Impossibile non sentire una vibrazione da cinema di Hong Kong degli anni ‘90, e in particolare degli echi di Wong Kar-Wai e Christopher Doyle in questo gentilissimo bianco e nero e nelle storie di amori solitari in una grande città che animano Paris 13th. Impossibile non sentire in questi personaggi che vivono in luoghi affollati senza che tutta questa gente costituisca una vera comunità, quel tipo di ricerca di un contatto umano nella notte, e di preparazione di qualcosa di romantico durante le giornate di lavoro. Esseri umani da appartamento, che lo condividono o in cui vivono da soli, e che lì cercano di tornare insieme a qualcuno o elaborano la fine di una storia o ancora cercano di farne partire un’altra.

Dietro tutto questo c’è un trio eccezionale. Adrian Tomine (autore della serie di storie a fumetti Killing and Dying da cui tutto è tratto), Céline Sciamma (sceneggiatrice) e Jacques Audiard (sceneggiatore e regista).
Senza nemmeno l’ombra del crimine o della violenza in Paris 13th Audiard fa lo stesso lavoro che anni fa aveva fatto con Rapsodia per un killer (quando fece un remake completamente diverso trasformandolo in Tutti i battiti del mio cuore) e prende un testo per tradirlo. Trasforma storie americane in francesi, marginalizza quella più importante ed esalta i personaggi minori, ne prende la visione del presente e ne esalta amarezza ed umanità. Ancora una volta è riuscito a farsi riempire la testa da un racconto e poi andare altrove tenendo in bocca quel sapore.

In queste 3 storie di sesso che cerca in qualche maniera di diventare amore con una quieta e controllata disperazione, Audiard dimostra una bravura e una misura commoventi nel riprendere l’atto sessuale. Così carnale e autentico ma al tempo stesso così sentimentale. È il melange che chiunque filmi un amplesso vorrebbe raggiungere, in realtà finendo (quando va bene) ad essere o davvero eccitato oppure a far passare dai movimenti, dalla recitazione del corpo e dello sguardo il farsi strada di un sentimento. Mai tutti e due insieme. Audiard invece ci riesce. Fa eccitare personaggi a cui vuole un bene incredibile.

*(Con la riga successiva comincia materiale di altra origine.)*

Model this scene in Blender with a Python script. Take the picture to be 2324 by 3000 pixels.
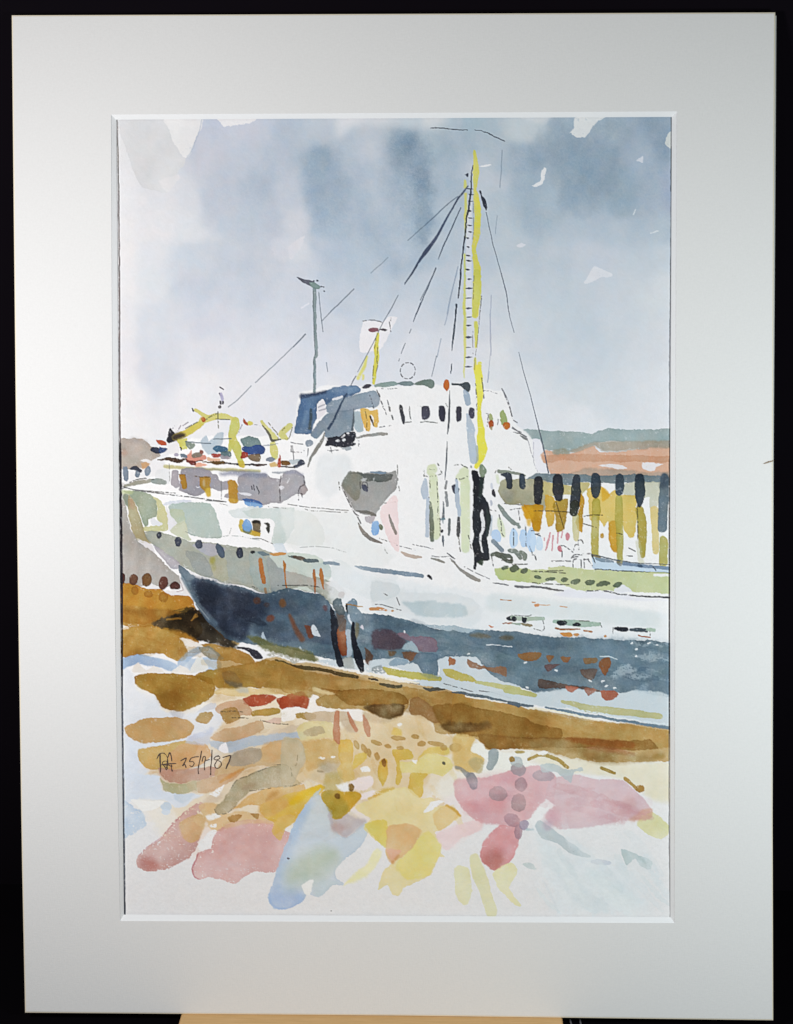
import bpy
import bmesh
import math
import numpy as np
from mathutils import Matrix, Vector

for o in list(bpy.data.objects):
    bpy.data.objects.remove(o, do_unlink=True)
scene = bpy.context.scene
C = scene.collection

# ---------------------------------------------------------------- where the mat stands and where it is seen from
MAT_W = 0.40                      # metres across the mat board
FOC, CX, CY = 4200.0, 1162.0, 1500.0
POSE_R = (0.02956568, -0.0210627, 0.00241826)
POSE_T = Vector((-0.00122558, -0.00442051, -0.75881422))
_k = Vector(POSE_R)
R0 = Matrix.Rotation(_k.length, 3, _k.normalized())       # mat -> camera


def _plane(x, y, z=0.0, R=R0):
    """The point of the mat (its plane, z above its face) that lies on one line of sight."""
    d = R.transposed() @ Vector(((x - CX) / FOC, -(y - CY) / FOC, -1.0))
    o = R.transposed() @ (-POSE_T)
    return o + d * ((z - o.z) / d.z)


_bl, _br = _plane(74, 2966.5), _plane(2265.5, 2989)
_roll = math.atan2(_br.y - _bl.y, _br.x - _bl.x)
ROT = R0 @ Matrix.Rotation(_roll, 3, 'Z')                 # straighten: the foot of the mat is level
_b = _plane(74, 2966.5, 0, ROT)
_e = _plane(2265.5, 2989, 0, ROT)
FOOT = Vector(((_b.x + _e.x) / 2, _b.y, 0))


def at(x, y, z=0.0):
    """Point in the mat's own frame: x right, y up the board from its foot, z towards the viewer."""
    return _plane(x, y, z, ROT) - FOOT


LEAN = math.radians(14.5)
MATW = Matrix(((1, 0, 0, 0), (0, math.sin(LEAN), -math.cos(LEAN), 0), (0, math.cos(LEAN), math.sin(LEAN), 0), (0, 0, 0, 1)))

# ---------------------------------------------------------------- camera
cam_data = bpy.data.cameras.new('camera')
cam = bpy.data.objects.new('camera', cam_data)
C.objects.link(cam)
scene.camera = cam
cam_data.sensor_fit = 'VERTICAL'
cam_data.sensor_height = 36.0
cam_data.lens = 36.0 * FOC / 3000.0
cam_data.clip_start = 0.02
cam_data.clip_end = 50
_c2m = ROT.transposed().to_4x4()
_c2m.translation = ROT.transposed() @ (-POSE_T) - FOOT
cam.matrix_world = MATW @ _c2m

# ---------------------------------------------------------------- light: a dim room and lamps on both sides of the camera
world = bpy.data.worlds.new('World')
scene.world = world
world.use_nodes = True
world.node_tree.nodes['Background'].inputs[0].default_value = (.97, 1, .99, 1)
world.node_tree.nodes['Background'].inputs[1].default_value = 0.083


def lamp(name, loc, target, power, size, col):
    d = bpy.data.lights.new(name, 'AREA')
    d.energy, d.size, d.color, d.shape = power, size, col, 'DISK'
    o = bpy.data.objects.new(name, d)
    C.objects.link(o)
    o.location = loc
    o.rotation_euler = (Vector(target) - Vector(loc)).to_track_quat('-Z', 'Y').to_euler()
    return o


lamp('left_lamp', (-.304, -.326, .427), (-.077, .07, .323), 2.17, .10, (1.0, .972, .972))
lamp('right_lamp', (.36, -.341, .33), (.292, .07, .185), 1.58, .10, (.90, .985, 1.0))
scene.view_settings.view_transform = 'Standard'
scene.view_settings.look = 'None'
scene.view_settings.exposure = 0
scene.view_settings.gamma = 1
scene.view_settings.use_curve_mapping = False


# ---------------------------------------------------------------- helpers
def material(name, col, rough=.8, spec=.3):
    m = bpy.data.materials.new(name)
    m.use_nodes = True
    b = m.node_tree.nodes['Principled BSDF']
    b.inputs['Base Color'].default_value = (*col, 1)
    b.inputs['Roughness'].default_value = rough
    b.inputs['Specular IOR Level'].default_value = spec
    return m, m.node_tree.nodes, m.node_tree.links, b


def obj(name, verts, faces, mat, parent=None, smooth=False):
    me = bpy.data.meshes.new(name)
    me.from_pydata([tuple(v) for v in verts], [], faces)
    me.update()
    me.materials.append(mat)
    o = bpy.data.objects.new(name, me)
    C.objects.link(o)
    if parent:
        o.parent = parent
    if smooth:
        me.polygons.foreach_set('use_smooth', [True] * len(me.polygons))
    return o


def tag(o, label, cat):
    o['label'], o['category'] = label, cat


def ring_faces(n, a, b):
    return [(a + i, a + (i + 1) % n, b + (i + 1) % n, b + i) for i in range(n)]


def tube(pts, r, seg=8):
    vs, fs = [], []
    for i, p in enumerate(pts):
        p = Vector(p)
        t = (Vector(pts[min(i + 1, len(pts) - 1)]) - Vector(pts[max(i - 1, 0)])).normalized()
        u = t.cross(Vector((0, 0, 1)) if abs(t.z) < .9 else Vector((1, 0, 0))).normalized()
        v = t.cross(u)
        rr = r[i] if isinstance(r, (list, tuple)) else r
        for k in range(seg):
            a = 2 * math.pi * k / seg
            vs.append(p + (u * math.cos(a) + v * math.sin(a)) * rr)
    for i in range(len(pts) - 1):
        fs += ring_faces(seg, i * seg, (i + 1) * seg)
    fs.append(tuple(reversed(range(seg))))
    fs.append(tuple(range(len(vs) - seg, len(vs))))
    return vs, fs


# ---------------------------------------------------------------- setting: black cloth on the table and behind
def cloth_material(name, col):
    m, n, l, b = material(name, col, .95, .05)
    w = n.new('ShaderNodeTexNoise')
    w.inputs['Scale'].default_value = 900
    w2 = n.new('ShaderNodeTexNoise')
    w2.inputs['Scale'].default_value = 6
    mix = n.new('ShaderNodeMix')
    mix.data_type = 'RGBA'
    mix.inputs['A'].default_value = (col[0] * .7, col[1] * .7, col[2] * .7, 1)
    mix.inputs['B'].default_value = (col[0] * 1.5, col[1] * 1.5, col[2] * 1.5, 1)
    l.new(w2.outputs['Fac'], mix.inputs['Factor'])
    l.new(mix.outputs['Result'], b.inputs['Base Color'])
    bp = n.new('ShaderNodeBump')
    bp.inputs['Strength'].default_value = .3
    bp.inputs['Distance'].default_value = .0004
    l.new(w.outputs['Fac'], bp.inputs['Height'])
    l.new(bp.outputs['Normal'], b.inputs['Normal'])
    return m


BLACK = cloth_material('black_cloth', (.0016, .0011, .0020))
BLACK2 = cloth_material('black_velvet', (.0034, .0024, .0040))
BACK_Y, TABLE_Z = 0.1378, -0.006
nx, ny = 60, 30
vs = [(-.9 + 1.8 * i / nx, -.75 + (BACK_Y + .79) * j / ny, TABLE_Z + .0008 * math.exp(-((ny - 1.2 - j) / 1.2) ** 2) * (1 + .3 * math.sin(i * 1.7))) for j in range(ny + 1) for i in range(nx + 1)]
fs = [(j * (nx + 1) + i, j * (nx + 1) + i + 1, (j + 1) * (nx + 1) + i + 1, (j + 1) * (nx + 1) + i) for j in range(ny) for i in range(nx)]
o = obj('table_top', vs, fs, BLACK, smooth=True)
o['kind'] = 'structure'
vs = [(-.9 + 1.8 * i / nx, BACK_Y + .001 + .004 * (1 + math.sin(i * .55 + 1)) * (j / ny) * (abs(i / nx - .5) > .14), TABLE_Z + 1.1 * j / ny) for j in range(ny + 1) for i in range(nx + 1)]
fs = [(j * (nx + 1) + i, j * (nx + 1) + i + 1, (j + 1) * (nx + 1) + i + 1, (j + 1) * (nx + 1) + i) for j in range(ny) for i in range(nx)]
o = obj('backdrop', vs, fs, BLACK2, smooth=True)
o['kind'] = 'structure'

# ---------------------------------------------------------------- the tan board the mat stands on
m, n, l, b = material('tan_board', (.47, .29, .13), .6, .25)
tc = n.new('ShaderNodeTexCoord')
mp = n.new('ShaderNodeMapping')
mp.inputs['Scale'].default_value = (60, 900, 60)
nz = n.new('ShaderNodeTexNoise')
nz.inputs['Scale'].default_value = 1
nz.inputs['Detail'].default_value = 6
rp = n.new('ShaderNodeValToRGB')
rp.color_ramp.elements[0].position = .3
rp.color_ramp.elements[0].color = (.57, .36, .155, 1)
rp.color_ramp.elements[1].position = .75
rp.color_ramp.elements[1].color = (.68, .44, .21, 1)
l.new(tc.outputs['Object'], mp.inputs['Vector'])
l.new(mp.outputs['Vector'], nz.inputs['Vector'])
l.new(nz.outputs['Fac'], rp.inputs['Fac'])
l.new(rp.outputs['Color'], b.inputs['Base Color'])
bm = bmesh.new()
M0 = MATW
xl, xr = (MATW @ at(531, 2967.5)).x, (MATW @ at(1648, 2982)).x
bmesh.ops.create_cube(bm, size=1, matrix=Matrix.Translation(((xl + xr) / 2, -.045, TABLE_Z / 2 - .0001)) @ Matrix.Diagonal((xr - xl, .15, -TABLE_Z - .0002, 1)))
bmesh.ops.bevel(bm, geom=bm.edges[:], offset=.0006, segments=2, affect='EDGES')
me = bpy.data.meshes.new('wooden_board')
bm.to_mesh(me)
me.materials.append(m)
o = bpy.data.objects.new('wooden_board', me)
C.objects.link(o)
tag(o, 'flat tan wooden board lying on the black cloth under the foot of the mat', 'board')

# ---------------------------------------------------------------- the mounted watercolour
root = bpy.data.objects.new('mounted_watercolour', None)
C.objects.link(root)
root.matrix_world = MATW
root.empty_display_size = .05
tag(root, 'watercolour of a beached white ship in a wide off-white mat, leaning upright against black cloth', 'painting')

m, n, l, b = material('mat_card', (.745, .748, .741), .9, .15)
tc = n.new('ShaderNodeTexCoord')
tex = []
for sc in ((2600, 300, 1), (300, 2600, 1), (900, 900, 900)):
    mp = n.new('ShaderNodeMapping')
    mp.inputs['Scale'].default_value = sc
    nz = n.new('ShaderNodeTexNoise')
    nz.inputs['Scale'].default_value = 1
    nz.inputs['Detail'].default_value = 2
    l.new(tc.outputs['Object'], mp.inputs['Vector'])
    l.new(mp.outputs['Vector'], nz.inputs['Vector'])
    tex.append(nz)
ad = n.new('ShaderNodeMath')
l.new(tex[0].outputs['Fac'], ad.inputs[0])
l.new(tex[1].outputs['Fac'], ad.inputs[1])
ml = n.new('ShaderNodeMath')
ml.operation = 'MULTIPLY_ADD'
l.new(ad.outputs[0], ml.inputs[0])
ml.inputs[1].default_value = .8
l.new(tex[2].outputs['Fac'], ml.inputs[2])
rp = n.new('ShaderNodeValToRGB')
rp.color_ramp.elements[0].position = .55
rp.color_ramp.elements[0].color = (.74, .743, .736, 1)
rp.color_ramp.elements[1].position = 1.0
rp.color_ramp.elements[1].position = .98
rp.color_ramp.elements[1].color = (.772, .775, .768, 1)
dv = n.new('ShaderNodeMath')
dv.operation = 'MULTIPLY'
dv.inputs[1].default_value = .62
l.new(ml.outputs[0], dv.inputs[0])
l.new(dv.outputs[0], rp.inputs['Fac'])
l.new(rp.outputs['Color'], b.inputs['Base Color'])
bp = n.new('ShaderNodeBump')
bp.inputs['Strength'].default_value = .25
bp.inputs['Distance'].default_value = .00025
l.new(ad.outputs[0], bp.inputs['Height'])
l.new(bp.outputs['Normal'], b.inputs['Normal'])
MATCARD = m
CORE = material('white_core', (.81, .825, .835), .75, .2)[0]
EDGE = material('cream_core', (.93, .84, .66), .8, .2)[0]
BACKING = material('grey_backing', (.62, .63, .62), .9, .1)[0]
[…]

Con il sesso al centro di tutte le relazioni ha il tempo di esplorare il resto, cioè il desiderio di avere qualcosa di più e la frustrazione del vederselo negato. Ma non si ferma qui. Una volta che ha trovato come raccontarli riesce anche a metterli sullo sfondo e usarli per leggere il tempo presente, le relazioni, la realizzazione personale e l’alienazione da città di una serie di persone che non sono nate a Parigi ma ci sono finite. In un certo senso la storia di chiunque in questi decenni abbia vissuto e cercato di essere felice in una grande città.